The patent trolls aren't stupid or unpracticed.  The good 
news is that according to the cnet article, some other 
well-practiced attorneys are stepping up to fight this one. 
It will be instructive to watch.

Be smart, not arrogant.  EOLAS won because law favors 
documentation over myth and memory.  Sun won because 
no one had the money or interest to fight and the holder 
isn't collecting off the top.

1. Use the semantic web technologies to document technical 
designs.  If we have learned much, we have learned the 
power of cross-referencing and strongly-typed relations.

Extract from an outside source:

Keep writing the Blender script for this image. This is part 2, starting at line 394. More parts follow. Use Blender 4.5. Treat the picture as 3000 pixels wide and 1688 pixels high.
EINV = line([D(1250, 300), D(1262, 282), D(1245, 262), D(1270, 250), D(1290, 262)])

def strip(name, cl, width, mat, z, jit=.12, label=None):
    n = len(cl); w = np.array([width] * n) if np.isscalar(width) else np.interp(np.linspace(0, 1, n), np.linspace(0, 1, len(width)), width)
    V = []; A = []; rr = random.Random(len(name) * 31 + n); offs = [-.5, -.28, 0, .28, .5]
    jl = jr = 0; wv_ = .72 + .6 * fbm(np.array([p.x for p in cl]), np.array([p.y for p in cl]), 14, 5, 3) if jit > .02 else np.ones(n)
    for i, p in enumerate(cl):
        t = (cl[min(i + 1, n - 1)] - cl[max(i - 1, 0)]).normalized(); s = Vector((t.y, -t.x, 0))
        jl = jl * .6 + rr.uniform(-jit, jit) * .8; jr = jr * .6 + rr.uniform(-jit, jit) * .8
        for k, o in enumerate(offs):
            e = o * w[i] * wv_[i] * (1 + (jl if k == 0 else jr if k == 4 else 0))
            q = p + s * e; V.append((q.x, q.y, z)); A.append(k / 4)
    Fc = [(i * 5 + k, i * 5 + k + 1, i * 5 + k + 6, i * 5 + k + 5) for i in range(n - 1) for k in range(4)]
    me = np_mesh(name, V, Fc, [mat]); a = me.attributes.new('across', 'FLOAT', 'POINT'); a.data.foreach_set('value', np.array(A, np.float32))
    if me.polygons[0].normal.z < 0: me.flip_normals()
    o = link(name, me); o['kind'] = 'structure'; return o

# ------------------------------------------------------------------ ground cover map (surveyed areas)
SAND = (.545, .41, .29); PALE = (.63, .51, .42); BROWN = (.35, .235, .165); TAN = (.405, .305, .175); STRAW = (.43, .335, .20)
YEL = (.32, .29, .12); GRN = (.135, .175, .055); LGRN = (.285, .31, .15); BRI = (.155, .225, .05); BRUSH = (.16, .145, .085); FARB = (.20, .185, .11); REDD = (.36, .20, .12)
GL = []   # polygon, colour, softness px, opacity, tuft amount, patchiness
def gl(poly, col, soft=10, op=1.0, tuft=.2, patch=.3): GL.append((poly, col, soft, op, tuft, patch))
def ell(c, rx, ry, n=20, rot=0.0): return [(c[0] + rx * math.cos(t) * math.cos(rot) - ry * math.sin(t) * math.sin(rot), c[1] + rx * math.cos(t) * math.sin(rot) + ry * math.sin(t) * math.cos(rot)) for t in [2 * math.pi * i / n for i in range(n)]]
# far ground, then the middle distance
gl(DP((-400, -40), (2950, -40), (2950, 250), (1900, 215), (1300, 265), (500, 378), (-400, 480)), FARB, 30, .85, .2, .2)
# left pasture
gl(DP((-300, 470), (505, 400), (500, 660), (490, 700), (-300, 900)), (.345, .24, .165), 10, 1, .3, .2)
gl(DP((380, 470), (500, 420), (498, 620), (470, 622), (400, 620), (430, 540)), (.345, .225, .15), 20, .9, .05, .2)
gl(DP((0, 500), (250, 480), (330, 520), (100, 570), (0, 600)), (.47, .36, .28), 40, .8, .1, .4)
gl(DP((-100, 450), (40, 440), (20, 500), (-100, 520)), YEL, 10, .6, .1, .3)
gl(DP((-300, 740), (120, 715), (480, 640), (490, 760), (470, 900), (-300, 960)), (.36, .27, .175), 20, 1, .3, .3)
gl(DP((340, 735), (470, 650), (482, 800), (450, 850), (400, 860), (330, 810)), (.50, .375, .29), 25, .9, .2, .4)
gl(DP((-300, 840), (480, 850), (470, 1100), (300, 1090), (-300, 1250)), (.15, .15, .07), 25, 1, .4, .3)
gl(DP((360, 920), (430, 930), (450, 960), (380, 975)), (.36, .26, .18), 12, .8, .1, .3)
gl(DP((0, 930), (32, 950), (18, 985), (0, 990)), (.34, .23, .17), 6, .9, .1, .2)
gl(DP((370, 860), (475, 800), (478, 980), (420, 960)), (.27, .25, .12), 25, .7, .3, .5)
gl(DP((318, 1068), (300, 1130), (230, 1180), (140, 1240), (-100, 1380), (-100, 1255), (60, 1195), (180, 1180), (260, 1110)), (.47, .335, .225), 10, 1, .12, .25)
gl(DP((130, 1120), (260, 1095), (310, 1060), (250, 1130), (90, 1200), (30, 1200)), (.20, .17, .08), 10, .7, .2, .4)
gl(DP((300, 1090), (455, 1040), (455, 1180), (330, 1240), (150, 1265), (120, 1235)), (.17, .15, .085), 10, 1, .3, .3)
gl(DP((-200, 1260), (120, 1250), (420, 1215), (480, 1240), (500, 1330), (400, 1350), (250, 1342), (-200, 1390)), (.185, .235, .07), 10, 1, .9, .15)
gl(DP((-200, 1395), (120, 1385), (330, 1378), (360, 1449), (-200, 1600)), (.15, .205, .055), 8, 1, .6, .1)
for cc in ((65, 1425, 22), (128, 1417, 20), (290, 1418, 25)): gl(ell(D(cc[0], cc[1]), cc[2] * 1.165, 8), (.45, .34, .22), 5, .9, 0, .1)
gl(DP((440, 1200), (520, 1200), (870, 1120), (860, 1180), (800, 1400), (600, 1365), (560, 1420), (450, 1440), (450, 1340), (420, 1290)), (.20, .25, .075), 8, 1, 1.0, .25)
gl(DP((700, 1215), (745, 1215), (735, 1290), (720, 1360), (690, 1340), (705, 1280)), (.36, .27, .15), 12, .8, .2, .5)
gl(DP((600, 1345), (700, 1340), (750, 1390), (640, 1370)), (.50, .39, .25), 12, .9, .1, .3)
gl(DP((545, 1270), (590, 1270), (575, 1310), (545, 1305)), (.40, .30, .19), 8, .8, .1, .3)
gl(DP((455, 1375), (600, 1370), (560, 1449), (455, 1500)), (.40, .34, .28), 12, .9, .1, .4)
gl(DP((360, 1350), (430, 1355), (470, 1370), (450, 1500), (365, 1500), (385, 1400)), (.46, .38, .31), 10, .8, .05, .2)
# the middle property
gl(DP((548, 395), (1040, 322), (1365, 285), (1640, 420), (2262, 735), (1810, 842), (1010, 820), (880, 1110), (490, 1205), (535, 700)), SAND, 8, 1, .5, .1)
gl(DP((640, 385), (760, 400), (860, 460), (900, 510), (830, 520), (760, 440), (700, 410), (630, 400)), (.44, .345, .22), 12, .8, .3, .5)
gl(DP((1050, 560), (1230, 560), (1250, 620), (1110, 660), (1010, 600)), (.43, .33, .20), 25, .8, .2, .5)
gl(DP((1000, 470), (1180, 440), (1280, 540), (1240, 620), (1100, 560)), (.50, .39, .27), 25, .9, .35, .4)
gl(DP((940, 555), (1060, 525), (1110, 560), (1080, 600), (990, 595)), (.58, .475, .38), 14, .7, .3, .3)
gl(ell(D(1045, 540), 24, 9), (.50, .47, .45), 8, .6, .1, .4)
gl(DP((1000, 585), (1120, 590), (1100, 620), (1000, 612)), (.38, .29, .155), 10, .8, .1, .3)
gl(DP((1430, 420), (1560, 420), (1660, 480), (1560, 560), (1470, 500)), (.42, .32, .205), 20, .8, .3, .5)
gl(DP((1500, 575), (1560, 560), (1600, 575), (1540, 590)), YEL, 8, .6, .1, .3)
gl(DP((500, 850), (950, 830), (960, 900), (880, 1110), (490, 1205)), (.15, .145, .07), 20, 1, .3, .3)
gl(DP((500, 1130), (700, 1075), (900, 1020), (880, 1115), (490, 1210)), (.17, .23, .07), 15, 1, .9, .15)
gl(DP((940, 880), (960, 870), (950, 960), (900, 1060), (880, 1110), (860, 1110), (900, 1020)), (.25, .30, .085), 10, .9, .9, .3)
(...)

2. Use the semantic web to document legal decisions.  If 
we have learned much, we have learned that prior art and 
research aren't cheap but the cheaper we make them, the 
tighter the case.

The deeper the pockets in the town square, the more pickpockets 
you will find there.  If the semantic web has a certain future, it 
is to zip and button pockets of knowledge and agreement.  

No URI?  No case.

len


From: Rich Salz [mailto:rsalz@d...]

> means that your invention may not be completely trivial but must reach a
> certain complexity to be patentable.
>
> Is there something comparable in American patent law?

Yes; it must be innovative and not obvious to one "skilled in the arts."

The patent examiners are supposed to determine this.  For software, in
particular, the demand seems to exceed the competence.